The request =
Reproduce each record below exactly as written.

Data to use =
* BEGIN *
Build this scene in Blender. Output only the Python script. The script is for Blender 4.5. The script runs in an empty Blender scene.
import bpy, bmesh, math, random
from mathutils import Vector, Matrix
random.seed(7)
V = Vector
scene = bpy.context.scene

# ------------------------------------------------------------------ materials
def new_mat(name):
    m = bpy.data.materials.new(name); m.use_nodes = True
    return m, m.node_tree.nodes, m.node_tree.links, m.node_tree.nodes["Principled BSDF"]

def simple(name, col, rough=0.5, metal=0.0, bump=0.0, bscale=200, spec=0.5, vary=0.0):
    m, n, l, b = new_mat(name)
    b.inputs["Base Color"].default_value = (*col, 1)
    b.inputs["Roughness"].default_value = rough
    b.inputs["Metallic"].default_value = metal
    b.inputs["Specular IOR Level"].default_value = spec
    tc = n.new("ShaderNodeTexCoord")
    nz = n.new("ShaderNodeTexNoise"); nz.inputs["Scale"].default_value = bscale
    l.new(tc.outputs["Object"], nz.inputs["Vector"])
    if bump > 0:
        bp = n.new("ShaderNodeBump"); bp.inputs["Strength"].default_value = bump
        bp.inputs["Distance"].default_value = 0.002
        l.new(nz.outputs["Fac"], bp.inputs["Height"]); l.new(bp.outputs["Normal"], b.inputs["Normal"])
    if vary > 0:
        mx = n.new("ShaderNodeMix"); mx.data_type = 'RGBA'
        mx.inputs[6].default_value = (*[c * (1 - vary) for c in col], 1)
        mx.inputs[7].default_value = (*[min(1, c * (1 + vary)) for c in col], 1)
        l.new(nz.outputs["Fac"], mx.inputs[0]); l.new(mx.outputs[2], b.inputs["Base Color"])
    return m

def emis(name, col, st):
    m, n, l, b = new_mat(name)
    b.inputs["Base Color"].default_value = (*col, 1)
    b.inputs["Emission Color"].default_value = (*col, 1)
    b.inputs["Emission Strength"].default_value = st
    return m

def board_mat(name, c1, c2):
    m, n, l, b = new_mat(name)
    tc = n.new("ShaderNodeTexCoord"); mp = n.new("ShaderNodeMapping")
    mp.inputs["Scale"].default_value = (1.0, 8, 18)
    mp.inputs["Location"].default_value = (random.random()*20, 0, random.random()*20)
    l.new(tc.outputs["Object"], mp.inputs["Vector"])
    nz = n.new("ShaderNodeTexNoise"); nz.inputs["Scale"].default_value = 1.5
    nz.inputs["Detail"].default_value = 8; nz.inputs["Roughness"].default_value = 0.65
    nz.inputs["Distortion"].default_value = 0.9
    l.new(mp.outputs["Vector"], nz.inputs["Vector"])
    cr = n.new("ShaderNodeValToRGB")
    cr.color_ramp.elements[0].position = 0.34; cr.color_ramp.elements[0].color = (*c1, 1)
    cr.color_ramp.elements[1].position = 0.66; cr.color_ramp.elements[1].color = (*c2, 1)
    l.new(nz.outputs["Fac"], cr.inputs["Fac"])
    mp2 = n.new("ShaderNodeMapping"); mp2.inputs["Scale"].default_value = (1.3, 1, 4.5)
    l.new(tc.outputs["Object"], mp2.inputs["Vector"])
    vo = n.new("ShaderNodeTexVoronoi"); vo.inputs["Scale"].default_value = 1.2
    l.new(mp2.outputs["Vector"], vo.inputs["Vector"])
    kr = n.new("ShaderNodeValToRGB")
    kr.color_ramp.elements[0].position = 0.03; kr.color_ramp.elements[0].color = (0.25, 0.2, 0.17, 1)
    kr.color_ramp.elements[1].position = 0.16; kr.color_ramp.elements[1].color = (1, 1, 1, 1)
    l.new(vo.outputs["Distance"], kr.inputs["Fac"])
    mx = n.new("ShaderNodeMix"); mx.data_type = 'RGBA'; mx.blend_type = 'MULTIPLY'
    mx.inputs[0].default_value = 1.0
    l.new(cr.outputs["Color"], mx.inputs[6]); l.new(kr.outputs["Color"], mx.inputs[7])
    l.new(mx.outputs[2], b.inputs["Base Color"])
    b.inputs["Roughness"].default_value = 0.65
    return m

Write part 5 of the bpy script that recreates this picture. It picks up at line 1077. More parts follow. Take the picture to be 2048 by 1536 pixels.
* END *
Written response =
Build this scene in Blender. Output only the Python script. The script is for Blender 4.5. The script runs in an empty Blender scene.
import bpy, bmesh, math, random
from mathutils import Vector, Matrix
random.seed(7)
V = Vector
scene = bpy.context.scene

# ------------------------------------------------------------------ materials
def new_mat(name):
    m = bpy.data.materials.new(name); m.use_nodes = True
    return m, m.node_tree.nodes, m.node_tree.links, m.node_tree.nodes["Principled BSDF"]

def simple(name, col, rough=0.5, metal=0.0, bump=0.0, bscale=200, spec=0.5, vary=0.0):
    m, n, l, b = new_mat(name)
    b.inputs["Base Color"].default_value = (*col, 1)
    b.inputs["Roughness"].default_value = rough
    b.inputs["Metallic"].default_value = metal
    b.inputs["Specular IOR Level"].default_value = spec
    tc = n.new("ShaderNodeTexCoord")
    nz = n.new("ShaderNodeTexNoise"); nz.inputs["Scale"].default_value = bscale
    l.new(tc.outputs["Object"], nz.inputs["Vector"])
    if bump > 0:
        bp = n.new("ShaderNodeBump"); bp.inputs["Strength"].default_value = bump
        bp.inputs["Distance"].default_value = 0.002
        l.new(nz.outputs["Fac"], bp.inputs["Height"]); l.new(bp.outputs["Normal"], b.inputs["Normal"])
    if vary > 0:
        mx = n.new("ShaderNodeMix"); mx.data_type = 'RGBA'
        mx.inputs[6].default_value = (*[c * (1 - vary) for c in col], 1)
        mx.inputs[7].default_value = (*[min(1, c * (1 + vary)) for c in col], 1)
        l.new(nz.outputs["Fac"], mx.inputs[0]); l.new(mx.outputs[2], b.inputs["Base Color"])
    return m

def emis(name, col, st):
    m, n, l, b = new_mat(name)
    b.inputs["Base Color"].default_value = (*col, 1)
    b.inputs["Emission Color"].default_value = (*col, 1)
    b.inputs["Emission Strength"].default_value = st
    return m

def board_mat(name, c1, c2):
    m, n, l, b = new_mat(name)
    tc = n.new("ShaderNodeTexCoord"); mp = n.new("ShaderNodeMapping")
    mp.inputs["Scale"].default_value = (1.0, 8, 18)
    mp.inputs["Location"].default_value = (random.random()*20, 0, random.random()*20)
    l.new(tc.outputs["Object"], mp.inputs["Vector"])
    nz = n.new("ShaderNodeTexNoise"); nz.inputs["Scale"].default_value = 1.5
    nz.inputs["Detail"].default_value = 8; nz.inputs["Roughness"].default_value = 0.65
    nz.inputs["Distortion"].default_value = 0.9
    l.new(mp.outputs["Vector"], nz.inputs["Vector"])
    cr = n.new("ShaderNodeValToRGB")
    cr.color_ramp.elements[0].position = 0.34; cr.color_ramp.elements[0].color = (*c1, 1)
    cr.color_ramp.elements[1].position = 0.66; cr.color_ramp.elements[1].color = (*c2, 1)
    l.new(nz.outputs["Fac"], cr.inputs["Fac"])
    mp2 = n.new("ShaderNodeMapping"); mp2.inputs["Scale"].default_value = (1.3, 1, 4.5)
    l.new(tc.outputs["Object"], mp2.inputs["Vector"])
    vo = n.new("ShaderNodeTexVoronoi"); vo.inputs["Scale"].default_value = 1.2
    l.new(mp2.outputs["Vector"], vo.inputs["Vector"])
    kr = n.new("ShaderNodeValToRGB")
    kr.color_ramp.elements[0].position = 0.03; kr.color_ramp.elements[0].color = (0.25, 0.2, 0.17, 1)
    kr.color_ramp.elements[1].position = 0.16; kr.color_ramp.elements[1].color = (1, 1, 1, 1)
    l.new(vo.outputs["Distance"], kr.inputs["Fac"])
    mx = n.new("ShaderNodeMix"); mx.data_type = 'RGBA'; mx.blend_type = 'MULTIPLY'
    mx.inputs[0].default_value = 1.0
    l.new(cr.outputs["Color"], mx.inputs[6]); l.new(kr.outputs["Color"], mx.inputs[7])
    l.new(mx.outputs[2], b.inputs["Base Color"])
    b.inputs["Roughness"].default_value = 0.65
    return m

Write part 5 of the bpy script that recreates this picture. It picks up at line 1077. More parts follow. Take the picture to be 2048 by 1536 pixels.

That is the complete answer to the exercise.